También la intervención de Marcial Tagle escapa a juicios anteriores precisados acerca de su desempeño profesional: su postura cínica y nihilista de ese esposo potentado, para nada comprometido con sus ocho años de matrimonio y con Carolina. La madre de esta última (encarnada por Gabriela Hernández), aborda en tanto el personaje de una señora “cuica”, con conocimiento de causa y de antecedentes: su papel es una nota alta dentro de las evaluaciones artísticas que merece el elenco de “No estoy loca”, en el resultado final del total.
Los logros en la propuesta audiovisual del largometraje radican en concebir un tono de comedia con fines de proyección masiva, guardando la corrección fotográfica en la ejecución de los planos (los mejores se perciben en las escenas grabadas al interior de la casa de reposo), y en un uso sistemático de la banda sonora con el propósito de recrear una ambientación diegética creíble, pues la cámara poco se atreve a internarse en ese Santiago que le es un tanto desconocido, y ficticio. Pero ojo: esta es la ciudad de los guetos urbanos, del racismo disfrazado en el trato de una cordialidad patronal, y esa clase social encuadrada por Nicolás López resulta internacional en su verificación sectaria y en sus afanes exclusivistas, por lo menos al referirnos a Latinoamérica.

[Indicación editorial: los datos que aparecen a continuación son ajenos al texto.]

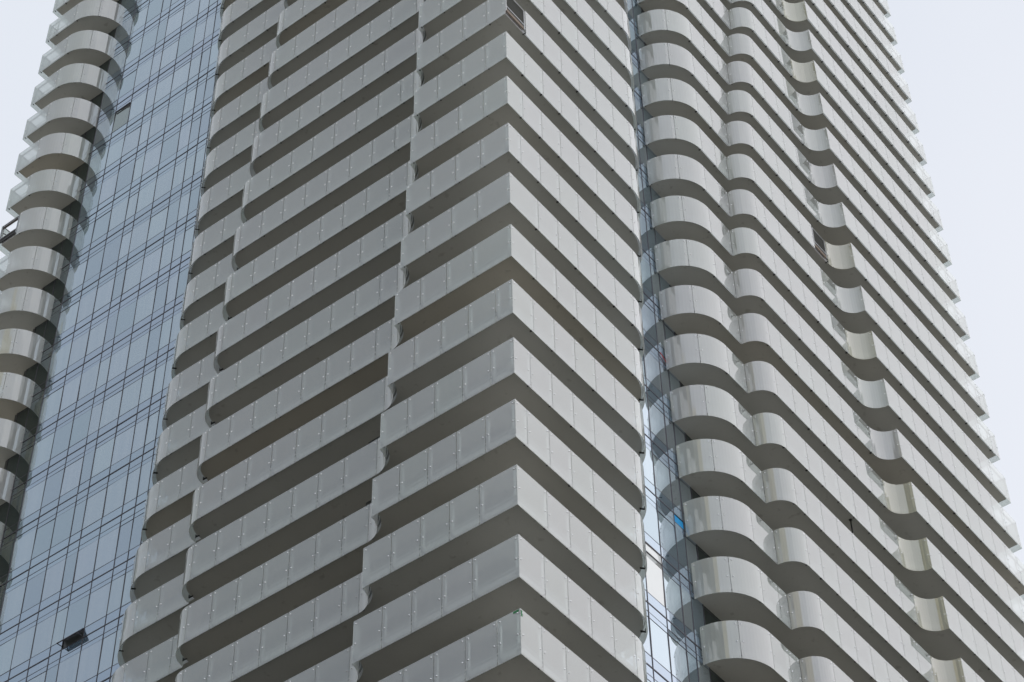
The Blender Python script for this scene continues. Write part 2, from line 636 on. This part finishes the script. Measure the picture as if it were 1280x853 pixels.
def curtain_storey(side, n, special=None):
    """one storey of curtain wall: the frame is the part, each pane its sub-part"""
    special = special or {}
    z0 = ZTOP0 + n * H
    ms = LEFT_M if side == 'left' else RIGHT_M
    base = 3.70 if side == 'left' else 1.92

    def pt(t, out, z):
        return (base - out, t, z) if side == 'left' else (t, base - out, z)
    # storey runs from THIN3 (lowest) up to next THIN3
    lo, hi = z0 + T_THIN3, z0 + T_THIN3 + H
    fr = MB()

    def slabbox(t0, t1, za, zb, o0, o1, mi=0):
        c = [pt(t0, o0, za), pt(t1, o0, za), pt(t1, o1, za), pt(t0, o1, za),
             pt(t0, o0, zb), pt(t1, o0, zb), pt(t1, o1, zb), pt(t0, o1, zb)]
        fr.box8(c, mi)
    for m in ms:
        slabbox(m - 0.015, m + 0.015, lo + 0.001, hi - 0.001, 0.0, 0.04)
    for z, t, o in ((z0 + T_THIN3, 0.028, 0.028), (z0 + T_THIN2, 0.026, 0.028), (z0 + T_THICK, 0.045, 0.04), (z0 + T_THIN1, 0.028, 0.028)):
        slabbox(ms[0], ms[-1], z - t / 2 if z > lo + 0.01 else z + 0.002, z + t / 2, 0.001, o)
    root = fr.build('curtain_wall', M_MULL, tower)

    def pane(t0, t1, za, zb, name, m, parent, tilt=True, lab=None, out=0.022):
        b = MB()
        j = [random.gauss(0, 0.006) for _ in range(3)] if tilt else [0, 0, 0]
        g = 0.0
        c = []
        for o in (-out + 0.004, 0):
            for (t, z, k) in ((t0 + g, za, 0), (t1 - g, za, j[0]), (t1 - g, zb, j[1]), (t0 + g, zb, j[1] - j[0])):
                c.append(pt(t, out + o + k, z))
        b.box8(c)
        o = b.build(name, m, parent)
        if lab:
            o['label'] = lab
        return o
    for i in range(len(ms) - 1):
        t0, t1 = ms[i] + 0.018, ms[i + 1] - 0.018
        sp = special.get(i, {})
        deep = ms[i] >= (29.7 if side == 'left' else 13.7)     # the clear doors behind the balconies
        m, lab = sp.get('vision', (M_DARKWIN if deep else M_WIN, None))
        pane(t0, t1, z0 + T_THIN1 + 0.016, hi - 0.001, 'window_pane', m, root, lab=lab)
    bd = MB()
    for i in range(len(ms) - 1):
        t0, t1 = ms[i] + 0.018, ms[i + 1] - 0.018
        sp = special.get(i, {})
        for key, za, zb in (('low', z0 + T_THIN3 + 0.016, z0 + T_THIN2 - 0.015), ('mid', z0 + T_THIN2 + 0.015, z0 + T_THICK - 0.025),
                            ('high', z0 + T_THICK + 0.025, z0 + T_THIN1 - 0.016)):
            if key in sp:
                if sp[key] is not None:
                    pane(t0, t1, za, zb, 'window_pane', sp[key][0], root, lab=sp[key][1])
                continue
            deep = ms[i] >= (29.7 if side == 'left' else 13.7)
            j = [random.gauss(0, 0.002) for _ in range(2)]
            c = []
            for o in (-0.018, 0):
                for (t, z, k) in ((t0, za, 0), (t1, za, j[0]), (t1, zb, j[0] + j[1]), (t0, zb, j[1])):
                    c.append(pt(t, 0.022 + o + k, z))
            bd.box8(c, 1 if deep else 0)
    bd.build('spandrel_glass', [M_SPAN, M_DARKWIN], root)
    return root, pt


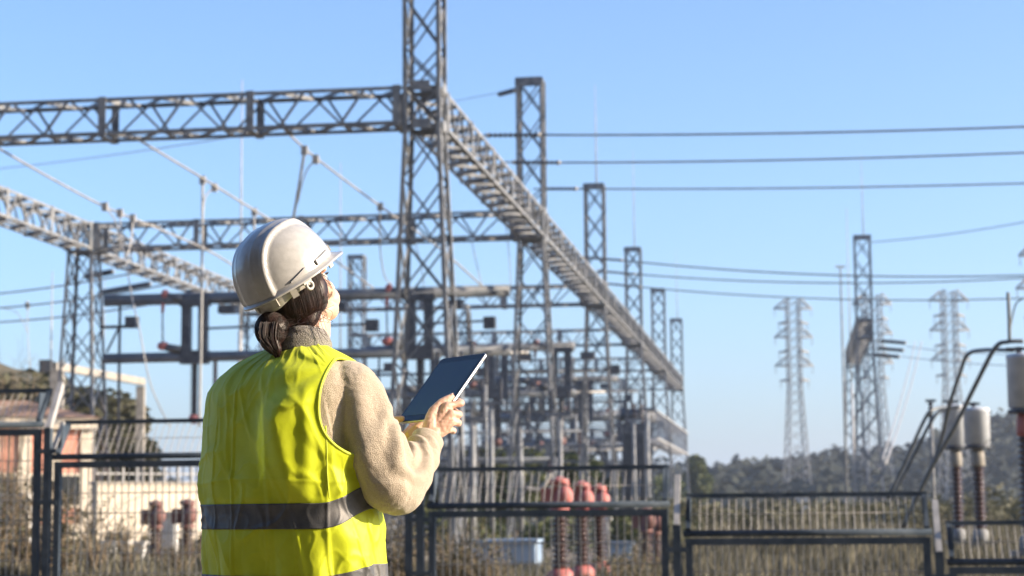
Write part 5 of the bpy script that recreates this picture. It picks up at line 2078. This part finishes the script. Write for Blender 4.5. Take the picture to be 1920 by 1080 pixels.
def vest_pt(th, py, grow=0.0):
    q = arm_q(th, py)
    flare = 0.012 * (1 - sm(1.0, 1.35, q)) * sm(690, 760, py)
    return trunk(th, py, -0.006 + grow + flare + fold(th, py) * sm(0.98, 1.25, q))


NTH = 440
pys = [649 + 0.0]
while pys[-1] < 1232:
    pys.append(pys[-1] + (1.8 if pys[-1] < 700 else 2.6))
b = MB()
vs = []
keep = []
for i, py in enumerate(pys):
    for j in range(NTH):
        th = 2 * math.pi * j / NTH
        q = arm_q(th, py)
        t_, y_ = th, py
        if 0.90 < q < 1.0:      # pull the border on to the armhole outline
            for (t0, y0, dt, dy) in ARMH:
                u, v_ = wrap(th - t0), py - y0
                if ((abs(u / dt) ** 2.4 + abs(v_ / dy) ** 2.4) ** (1 / 2.4)) < 1.0:
                    t_, y_ = t0 + u / q, y0 + v_ / q
        keep.append(q > 0.90)
        vs.append(vest_pt(t_, y_) - ROOT)
fs = []
for i in range(len(pys) - 1):
    for j in range(NTH):
        j2 = (j + 1) % NTH
        f = (i * NTH + j, (i + 1) * NTH + j, (i + 1) * NTH + j2, i * NTH + j2)
        if all(keep[k] for k in f):
            fs.append(f)
used = sorted({k for f in fs for k in f})
mp_ = {k: n_ for n_, k in enumerate(used)}
b.add([vs[k] for k in used], [tuple(mp_[k] for k in f) for f in fs], True)
vest = b.build('safety_vest', VEST_M, person)
md = vest.modifiers.new('thickness', 'SOLIDIFY')
md.thickness = 0.0022
md.offset = -1

# tape bands follow the cloth
for (dy0, dy1, rows) in ((-23, 23, 0), (86, 132, 1)):
    b = MB()
    vs, fs = [], []
    m = 20
    for j in range(NTH):
        th = 2 * math.pi * j / NTH
        c = tape_mid(th) + (16 * (1 - sm(-0.15, 0.78, wrap(th))) if rows else 0)
        c += (22 if rows else 0)
        for i in range(m):
            py = c + lerp(dy0, dy1, i / (m - 1))
            vs.append(vest_pt(th, py, 0.0040) - ROOT)
    for j in range(NTH):
        j2 = (j + 1) % NTH
        for i in range(m - 1):
            fs.append((j * m + i, j * m + i + 1, j2 * m + i + 1, j2 * m + i))
    b.add(vs, fs, True)
    o = b.build('reflective_tape', TAPE_M, vest)
    md = o.modifiers.new('thickness', 'SOLIDIFY')
    md.thickness = 0.0012
    md.offset = 1
# bindings: armholes, neck
for k, (t0, y0, dt, dy) in enumerate(ARMH):
    b = MB()
    P = []
    for i in range(121):
        a = 2 * math.pi * i / 120
        c, s = math.cos(a), math.sin(a)
        e = (abs(c) ** 2.4 + abs(s) ** 2.4) ** (-1 / 2.4)
        P.append(vest_pt(t0 + dt * c * e, y0 + dy * s * e, 0.001) - ROOT)
    b.tube(P, 0.0042, 8, cap=False)
    b.build('armhole_binding', VEST_TRIM, vest)
for k_, th in enumerate((0.67, math.pi - 0.6)):
    b = MB()
    b.tube([vest_pt(th - 0.0004 * (py - 800), py, 0.001) - ROOT for py in range(806, 944, 6)], 0.0022, 8)
    b.build('side_seam', VEST_TRIM, vest)
b = MB()
P = [vest_pt(2 * math.pi * i / 120, 649, 0.001) - ROOT for i in range(121)]
b.tube(P, 0.0045, 8, cap=False)
b.build('neck_binding', VEST_TRIM, vest)

# ---- fleece jacket: trunk, sleeves
fl = MB()
vs, fs = [], []
n = 60
rows_ = [646, 655, 668, 685, 705, 730, 760, 800, 850, 900, 950, 1000, 1060, 1120, 1180, 1215]
for py in rows_:
    for j in range(n):
        vs.append(trunk(2 * math.pi * j / n, py, -0.024))
for i in range(len(rows_) - 1):
    for j in range(n):
        j2 = (j + 1) % n
        fs.append((i * n + j, (i + 1) * n + j, (i + 1) * n + j2, i * n + j2))
fs.append(tuple(range(n)))
fs.append(tuple((len(rows_) - 1) * n + j for j in range(n - 1, -1, -1)))
fl.add(vs, fs, True)
CU_R = W(796, 838, 0.012)
limb(fl, [(W(622, 716, -0.03), 0.060), (W(642, 720, -0.05), 0.066), (W(664, 736, -0.085), 0.072), (W(684, 790, -0.105), 0.078), (W(706, 850, -0.125), 0.080), (W(728, 905, -0.130), 0.073), (W(744, 920, -0.115), 0.064)], 24)
limb(fl, [(W(728, 905, -0.128), 0.070), (W(748, 917, -0.110), 0.066), (W(768, 890, -0.068), 0.062), (W(783, 864, -0.030), 0.054), (CU_R, 0.044)], 24)
limb(fl, [(SH_L, 0.050), (SH_L.lerp(EL_L, 0.5), 0.056), (EL_L, 0.055), (EL_L.lerp(WR_L, 0.5), 0.050), (EL_L.lerp(WR_L, 0.9), 0.040)], 20)
crook = W(745, 862, -0.09)


def sleeve_relief(p, n_):
    d = 0.0016 * noise.noise(p * 38) + 0.0009 * noise.noise(p * 110)
    r1 = (p - crook).length
    # rings of slack cloth bunched round the elbow crook
    d += 0.0062 * math.sin(r1 * 150 + 3 * noise.noise(p * 12)) * math.exp(-((r1 - 0.075) / 0.05) ** 2)
    # long drag folds down the upper arm
    q = p - SH_R
    ax = (EL_R - SH_R).normalized()
    u = q.dot(ax)
    if 0 < u < 0.3 and (q - ax * u).length < 0.12:
        s1 = (q - ax * u).normalized()
        an = math.atan2(s1.dot(V((1, 0, 0))), s1.dot(V((0, -1, 0))))
        d += 0.0050 * math.sin(an * 5 + u * 16 + 1.2) * sm(0.0, 0.07, u) * (1 - sm(0.2, 0.29, u))
    # cuff seam
    c = (p - CU_R).length
    d -= 0.0018 * math.exp(-((c - 0.058) / 0.004) ** 2)
    return d


fl_o = seal(fl, 'fleece_jacket', 0.0042, 4, FLEECE, person, None, sleeve_relief)
# cuff ends: ribbed ring round each wrist
for (c, d, r0) in ((CU_R, (WR_R - CU_R).normalized(), 0.0415), (EL_L.lerp(WR_L, 0.9), (WR_L - EL_L).normalized(), 0.037)):
    b = MB()
    prof = [(r0 - 0.006, 0.030), (r0 - 0.001, 0.031), (r0 + 0.002, 0.027), (r0 + 0.0015, 0.015), (r0 + 0.003, 0.004), (r0, -0.008), (r0 - 0.010, -0.010)]
    b.lathe([(r_0, z) for r_0, z in reversed(prof)], c - ROOT, d, 28)
    b.build('cuff', FLEECE, fl_o)
# grey collar round the neck
b = MB()
vs, fs = [], []
n, m = 64, 14
for i in range(m):
    u = i / (m - 1)
    for j in range(n):
        a = 2 * math.pi * j / n
        c, s = math.cos(a), math.sin(a)
        # leaning tube, higher at the back of the neck
        hfac = 0.30 + 0.70 * sm(-0.62, -0.12, s)
        u = (i / (m - 1)) * hfac
        ctr = W(565 + 3 * u, 662 - 41 * u, 0.0)
        rx, ry = lerp(0.072, 0.062, u), lerp(0.070, 0.061, u)
        bulge = 0.006 * math.sin(u * math.pi) + 0.0022 * noise.noise(V((c * 3, s * 3, u * 3)))
        h = 0.006 * math.sin(a * 2) * u
        vs.append(ctr + BR * ((rx + bulge) * c) - BF * ((ry + bulge) * s) + V((0, 0, h)) - ROOT)
for i in range(m - 1):
    for j in range(n):
        j2 = (j + 1) % n
        fs.append((i * n + j, i * n + j2, (i + 1) * n + j2, (i + 1) * n + j))
b.add(vs, fs, True)
o = b.build('collar', COLLAR_M, fl_o)
md = o.modifiers.new('thickness', 'SOLIDIFY')
md.thickness = 0.006
md.offset = -1

# ---- trousers and boots
tr = MB()
limb(tr, [(T_(0.90), 0.15), (T_(0.84), 0.15)], 20)
for hip, knee, ank in HIPS:
    limb(tr, [(hip, 0.105), (hip.lerp(knee, 0.5), 0.085), (knee, 0.066), (knee.lerp(ank, 0.5), 0.062), (ank + V((0, 0, 0.02)), 0.055)], 18)
seal(tr, 'trousers', 0.008, 3, JEANS, person)
for hip, knee, ank in HIPS:
    bt = MB()
    limb(bt, [(ank + V((0, 0, 0.05)), 0.05), (ank - V((0, 0, 0.045)), 0.048)], 14)
    limb(bt, [(ank - V((0, 0, 0.055)), 0.044), (ank + BF * 0.14 - V((0, 0, 0.06)), 0.040)], 14)
    seal(bt, 'boot', 0.007, 3, SHOE, person)

# ---- tablet (held, so a thing of its own)
SCREEN = mat('tablet_glass', (0.020, 0.038, 0.068), (0.024, 0.044, 0.078), rough=0.09, scale=2.0, spec=0.6)
BEZEL = mat('tablet_black_bezel', (0.006, 0.008, 0.012), rough=0.12)
ALU = mat('tablet_silver_aluminium', (0.62, 0.62, 0.62), (0.7, 0.7, 0.69), rough=0.3, metal=0.8, scale=40)
tc_ = TBL(0.5, 0.5)
tab = thing('tablet', 'silver edged tablet with dark blue screen held up in both hands', 'tablet', tc_)


def rrect(w_, h_, r, n=8):
    out = []
    for cx, cy, a0 in ((w_ / 2 - r, h_ / 2 - r, 0), (-w_ / 2 + r, h_ / 2 - r, 90), (-w_ / 2 + r, -h_ / 2 + r, 180), (w_ / 2 - r, -h_ / 2 + r, 270)):
        for i in range(n + 1):
            a = R(a0 + 90 * i / n)
            out.append((cx + r * math.cos(a), cy + r * math.sin(a)))
    return out


def slab(b, w_, h_, r, z0, z1, ch=0.0008):
    lv = [(z0, -ch), (z0 + ch, 0), (z1 - ch, 0), (z1, -ch)]
    vs = []
    m = None
    for z, g_ in lv:
        o = rrect(w_ + 2 * g_, h_ + 2 * g_, r + g_)
        m = len(o)
        vs += [tb * x - ta * y + tn * z for x, y in o]
    fs = []
    for i in range(len(lv) - 1):
        for j in range(m):
            j2 = (j + 1) % m
            fs.append((i * m + j, i * m + j2, (i + 1) * m + j2, (i + 1) * m + j))
    fs.append(tuple(range(m - 1, -1, -1)))
    fs.append(tuple((len(lv) - 1) * m + j for j in range(m)))
    b.add(vs, fs, False)


b = MB(); slab(b, TW, TH, 0.009, -0.0075, -0.0007); b.build('case', ALU, tab)
b = MB(); slab(b, TW - 0.003, TH - 0.003, 0.0085, -0.0006, 0.0, 0.0003); b.build('bezel', BEZEL, tab)
b = MB(); slab(b, TW - 0.018, TH - 0.046, 0.002, 0.0001, 0.0005, 0.0001); b.build('screen', SCREEN, tab)
b = MB(); b.lathe([(0.0055, 0.0002), (0.0055, 0.0006), (0.0045, 0.0006)], ta * (TH / 2 - 0.010), tn, 20); b.build('home_button', BEZEL, tab)
b = MB(); b.bar(tb * (TW / 2 + 0.0005) - ta * (TH * 0.44) - tn * 0.004, tb * (TW / 2 + 0.0005) - ta * (TH * 0.38) - tn * 0.004, 0.0025, 0.0016); b.build('side_button', BEZEL, tab)
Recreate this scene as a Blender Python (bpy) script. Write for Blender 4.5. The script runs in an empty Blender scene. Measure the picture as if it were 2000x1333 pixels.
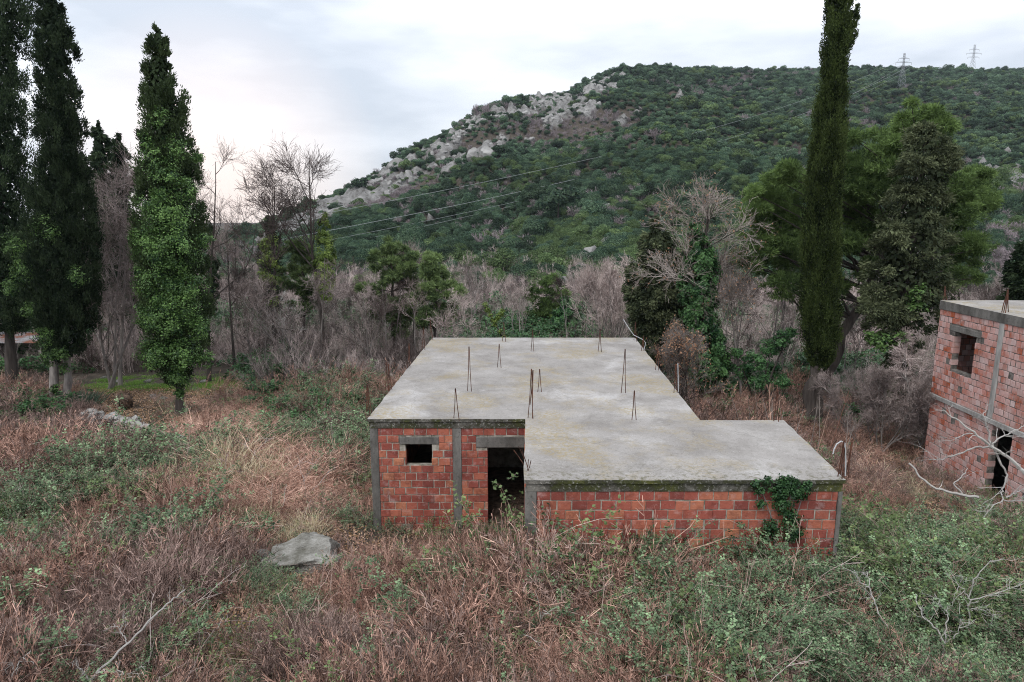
import bpy, bmesh, math, random
import numpy as np
from mathutils import Vector, Matrix
R = math.radians
scene = bpy.context.scene
col = scene.collection

# ------------------------------------------------------------------ camera
PITCH = R(10.8); CAMZ = 8.3; F = 1333.3; CX = 1000.0; CY = 666.5
cam_d = bpy.data.cameras.new('camera'); cam = bpy.data.objects.new('camera', cam_d); col.objects.link(cam)
cam_d.lens = 24.0; cam_d.sensor_width = 36.0; cam_d.clip_start = 0.1; cam_d.clip_end = 9000
cam.location = (0, 0, CAMZ); cam.rotation_euler = (R(90) - PITCH, 0, 0)
scene.camera = cam

# ------------------------------------------------------------------ world, sun, exposure
SUN_EL, SUN_AZ = R(52), R(205)          # azimuth clockwise from +Y: high, a little behind the camera
w = bpy.data.worlds.new('World'); scene.world = w; w.use_nodes = True
nt = w.node_tree; nt.nodes.clear()
def N(nt, typ, **kw):
    n = nt.nodes.new(typ)
    for k, v in kw.items():
        if k.startswith('i_'):
            key = k[2:]
            n.inputs[int(key) if key.isdigit() else key.replace('_', ' ')].default_value = v
        else: setattr(n, k, v)
    return n
def ramp(nt, stops, interp='LINEAR'):
    n = nt.nodes.new('ShaderNodeValToRGB'); n.color_ramp.interpolation = interp
    e = n.color_ramp.elements
    while len(e) < len(stops): e.new(0.5)
    for el, (p, c) in zip(e, stops): el.position = p; el.color = (*c, 1) if len(c) == 3 else c
    return n
L = nt.links.new
out = N(nt, 'ShaderNodeOutputWorld'); bg = N(nt, 'ShaderNodeBackground')
sky = N(nt, 'ShaderNodeTexSky', sky_type='NISHITA', sun_disc=False, sun_elevation=SUN_EL, sun_rotation=SUN_AZ)
skym = N(nt, 'ShaderNodeVectorMath', operation='SCALE'); skym.inputs['Scale'].default_value = 0.10
L(sky.outputs[0], skym.inputs[0])
tc = N(nt, 'ShaderNodeTexCoord'); sep = N(nt, 'ShaderNodeSeparateXYZ'); L(tc.outputs['Generated'], sep.inputs[0])
mp = N(nt, 'ShaderNodeMapping'); mp.inputs['Scale'].default_value = (1.5, 1.5, 5.5); mp.inputs['Location'].default_value = (0.7, 0.2, 0.35)
L(tc.outputs['Generated'], mp.inputs[0])
n1 = N(nt, 'ShaderNodeTexNoise', i_Scale=1.7, i_Detail=5, i_Roughness=0.5); L(mp.outputs[0], n1.inputs['Vector'])
cr = ramp(nt, [(0.36, (0.59, 0.64, 0.72)), (0.50, (0.80, 0.84, 0.91)), (0.62, (1.00, 1.02, 1.06))]); L(n1.outputs['Fac'], cr.inputs[0])
# warm break in the cloud low in the sky, towards the left
vd = N(nt, 'ShaderNodeVectorMath', operation='DISTANCE'); L(tc.outputs['Generated'], vd.inputs[0]); vd.inputs[1].default_value = (-0.38, 0.92, 0.03)
wm = N(nt, 'ShaderNodeMapRange', i_From_Min=0.04, i_From_Max=0.22, i_To_Min=0.9, i_To_Max=0.0); L(vd.outputs['Value'], wm.inputs['Value'])
mxw = N(nt, 'ShaderNodeMix', data_type='RGBA'); L(wm.outputs[0], mxw.inputs['Factor']); L(cr.outputs[0], mxw.inputs['A']); mxw.inputs['B'].default_value = (1.10, 0.93, 0.86, 1)
mxs = N(nt, 'ShaderNodeMix', data_type='RGBA'); mxs.inputs['Factor'].default_value = 0.90
L(skym.outputs[0], mxs.inputs['A']); L(mxw.outputs['Result'], mxs.inputs['B'])
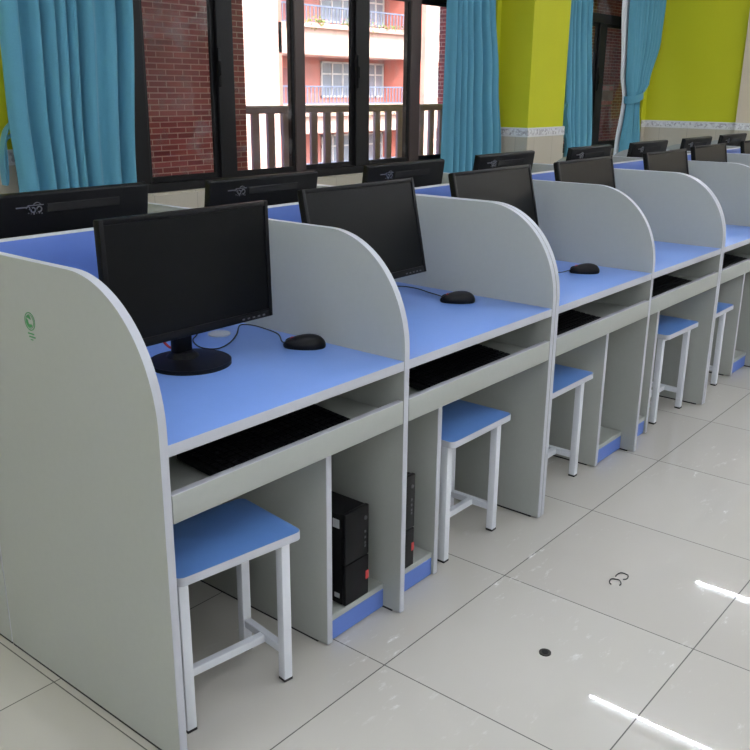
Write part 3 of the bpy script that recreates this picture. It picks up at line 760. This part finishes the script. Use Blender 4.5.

“No estoy loca” confirma la experticia de su director en la producción de formatos cinematográficos grandes (y exitosos), agregándole en esta oportunidad -a la estructura literaria de su guión-, mayores dosis o cotas de sentimentalismo, los cuales aportan las secuencias felices, íntimas y comprometidas de este título: el desgaste de un matrimonio nacido desde la presión social y familiar, la fragilidad que separa a la normalidad de los trastornos mentales sintomáticos y adaptativos, el miedo pagado y alimentado por el qué dirán, la ausencia de la elemental sinceridad, en un detalle que priva a las personas de cualquier vínculo libre y honesto, en la búsqueda interminable de nosotros mismos y de nuestra ubicación definitiva en la vida.
El desafío para su director pasa por servirse de ese ojo y de su lente ágil y rápido (que habla y se expresa a través de sus libretos) con el objeto de buscar nuevas formas de interpretar las pulsiones sicológicas y sociales que le rodean, fuera de la zona segura y de confort que ofrecen el barrio y la propia casa, lo conocido al revés y al derecho, en suma.